**Task to complete**
The data below must be copied in full and without any change.

Begin Dataset extract

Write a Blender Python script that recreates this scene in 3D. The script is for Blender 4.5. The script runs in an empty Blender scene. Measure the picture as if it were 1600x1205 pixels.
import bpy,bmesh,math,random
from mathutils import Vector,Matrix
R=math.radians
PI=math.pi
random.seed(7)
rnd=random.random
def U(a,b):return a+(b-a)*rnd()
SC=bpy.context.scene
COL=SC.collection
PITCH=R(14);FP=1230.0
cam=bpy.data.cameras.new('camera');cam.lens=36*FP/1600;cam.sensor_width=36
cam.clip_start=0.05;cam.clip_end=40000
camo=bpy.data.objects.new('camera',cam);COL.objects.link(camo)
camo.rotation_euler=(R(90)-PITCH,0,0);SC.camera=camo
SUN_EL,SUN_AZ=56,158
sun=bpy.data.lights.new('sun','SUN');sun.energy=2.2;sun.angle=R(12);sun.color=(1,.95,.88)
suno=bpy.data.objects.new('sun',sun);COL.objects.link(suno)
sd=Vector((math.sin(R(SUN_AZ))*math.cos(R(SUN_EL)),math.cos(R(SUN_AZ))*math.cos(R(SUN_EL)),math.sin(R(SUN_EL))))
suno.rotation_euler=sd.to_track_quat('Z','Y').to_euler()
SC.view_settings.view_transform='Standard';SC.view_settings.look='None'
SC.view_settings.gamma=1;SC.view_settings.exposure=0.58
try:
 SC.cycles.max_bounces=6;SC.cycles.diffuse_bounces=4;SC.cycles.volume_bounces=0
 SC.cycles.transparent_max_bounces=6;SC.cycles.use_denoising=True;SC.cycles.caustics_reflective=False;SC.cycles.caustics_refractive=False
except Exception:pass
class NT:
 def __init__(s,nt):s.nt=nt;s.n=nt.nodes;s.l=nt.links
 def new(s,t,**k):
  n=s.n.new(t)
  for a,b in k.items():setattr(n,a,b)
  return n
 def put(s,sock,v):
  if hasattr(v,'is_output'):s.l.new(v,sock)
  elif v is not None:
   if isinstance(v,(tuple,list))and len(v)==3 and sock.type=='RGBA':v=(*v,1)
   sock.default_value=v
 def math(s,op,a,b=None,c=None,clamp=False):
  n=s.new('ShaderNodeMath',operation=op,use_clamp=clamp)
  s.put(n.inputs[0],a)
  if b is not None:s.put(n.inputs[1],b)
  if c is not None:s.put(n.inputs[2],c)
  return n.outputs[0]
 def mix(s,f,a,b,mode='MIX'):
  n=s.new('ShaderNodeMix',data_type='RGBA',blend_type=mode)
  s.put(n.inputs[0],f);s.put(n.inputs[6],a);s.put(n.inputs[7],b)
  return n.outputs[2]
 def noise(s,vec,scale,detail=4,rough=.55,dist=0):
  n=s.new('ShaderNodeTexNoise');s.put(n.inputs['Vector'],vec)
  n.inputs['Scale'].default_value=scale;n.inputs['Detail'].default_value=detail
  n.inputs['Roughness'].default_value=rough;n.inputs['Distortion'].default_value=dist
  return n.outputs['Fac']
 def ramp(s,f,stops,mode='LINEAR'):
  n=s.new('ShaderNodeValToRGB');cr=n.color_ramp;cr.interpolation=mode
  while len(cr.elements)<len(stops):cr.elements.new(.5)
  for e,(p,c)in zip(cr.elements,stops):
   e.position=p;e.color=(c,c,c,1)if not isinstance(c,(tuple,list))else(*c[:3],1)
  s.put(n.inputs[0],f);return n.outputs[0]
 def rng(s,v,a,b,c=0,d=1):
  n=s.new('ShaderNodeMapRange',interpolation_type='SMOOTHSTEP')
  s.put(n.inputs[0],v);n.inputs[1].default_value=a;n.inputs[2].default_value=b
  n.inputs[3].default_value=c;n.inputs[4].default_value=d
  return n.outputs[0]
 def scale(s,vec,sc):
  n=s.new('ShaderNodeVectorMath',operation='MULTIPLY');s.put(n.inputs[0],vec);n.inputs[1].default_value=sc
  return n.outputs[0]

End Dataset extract

**Exercise result**
Write a Blender Python script that recreates this scene in 3D. The script is for Blender 4.5. The script runs in an empty Blender scene. Measure the picture as if it were 1600x1205 pixels.
import bpy,bmesh,math,random
from mathutils import Vector,Matrix
R=math.radians
PI=math.pi
random.seed(7)
rnd=random.random
def U(a,b):return a+(b-a)*rnd()
SC=bpy.context.scene
COL=SC.collection
PITCH=R(14);FP=1230.0
cam=bpy.data.cameras.new('camera');cam.lens=36*FP/1600;cam.sensor_width=36
cam.clip_start=0.05;cam.clip_end=40000
camo=bpy.data.objects.new('camera',cam);COL.objects.link(camo)
camo.rotation_euler=(R(90)-PITCH,0,0);SC.camera=camo
SUN_EL,SUN_AZ=56,158
sun=bpy.data.lights.new('sun','SUN');sun.energy=2.2;sun.angle=R(12);sun.color=(1,.95,.88)
suno=bpy.data.objects.new('sun',sun);COL.objects.link(suno)
sd=Vector((math.sin(R(SUN_AZ))*math.cos(R(SUN_EL)),math.cos(R(SUN_AZ))*math.cos(R(SUN_EL)),math.sin(R(SUN_EL))))
suno.rotation_euler=sd.to_track_quat('Z','Y').to_euler()
SC.view_settings.view_transform='Standard';SC.view_settings.look='None'
SC.view_settings.gamma=1;SC.view_settings.exposure=0.58
try:
 SC.cycles.max_bounces=6;SC.cycles.diffuse_bounces=4;SC.cycles.volume_bounces=0
 SC.cycles.transparent_max_bounces=6;SC.cycles.use_denoising=True;SC.cycles.caustics_reflective=False;SC.cycles.caustics_refractive=False
except Exception:pass
class NT:
 def __init__(s,nt):s.nt=nt;s.n=nt.nodes;s.l=nt.links
 def new(s,t,**k):
  n=s.n.new(t)
  for a,b in k.items():setattr(n,a,b)
  return n
 def put(s,sock,v):
  if hasattr(v,'is_output'):s.l.new(v,sock)
  elif v is not None:
   if isinstance(v,(tuple,list))and len(v)==3 and sock.type=='RGBA':v=(*v,1)
   sock.default_value=v
 def math(s,op,a,b=None,c=None,clamp=False):
  n=s.new('ShaderNodeMath',operation=op,use_clamp=clamp)
  s.put(n.inputs[0],a)
  if b is not None:s.put(n.inputs[1],b)
  if c is not None:s.put(n.inputs[2],c)
  return n.outputs[0]
 def mix(s,f,a,b,mode='MIX'):
  n=s.new('ShaderNodeMix',data_type='RGBA',blend_type=mode)
  s.put(n.inputs[0],f);s.put(n.inputs[6],a);s.put(n.inputs[7],b)
  return n.outputs[2]
 def noise(s,vec,scale,detail=4,rough=.55,dist=0):
  n=s.new('ShaderNodeTexNoise');s.put(n.inputs['Vector'],vec)
  n.inputs['Scale'].default_value=scale;n.inputs['Detail'].default_value=detail
  n.inputs['Roughness'].default_value=rough;n.inputs['Distortion'].default_value=dist
  return n.outputs['Fac']
 def ramp(s,f,stops,mode='LINEAR'):
  n=s.new('ShaderNodeValToRGB');cr=n.color_ramp;cr.interpolation=mode
  while len(cr.elements)<len(stops):cr.elements.new(.5)
  for e,(p,c)in zip(cr.elements,stops):
   e.position=p;e.color=(c,c,c,1)if not isinstance(c,(tuple,list))else(*c[:3],1)
  s.put(n.inputs[0],f);return n.outputs[0]
 def rng(s,v,a,b,c=0,d=1):
  n=s.new('ShaderNodeMapRange',interpolation_type='SMOOTHSTEP')
  s.put(n.inputs[0],v);n.inputs[1].default_value=a;n.inputs[2].default_value=b
  n.inputs[3].default_value=c;n.inputs[4].default_value=d
  return n.outputs[0]
 def scale(s,vec,sc):
  n=s.new('ShaderNodeVectorMath',operation='MULTIPLY');s.put(n.inputs[0],vec);n.inputs[1].default_value=sc
  return n.outputs[0]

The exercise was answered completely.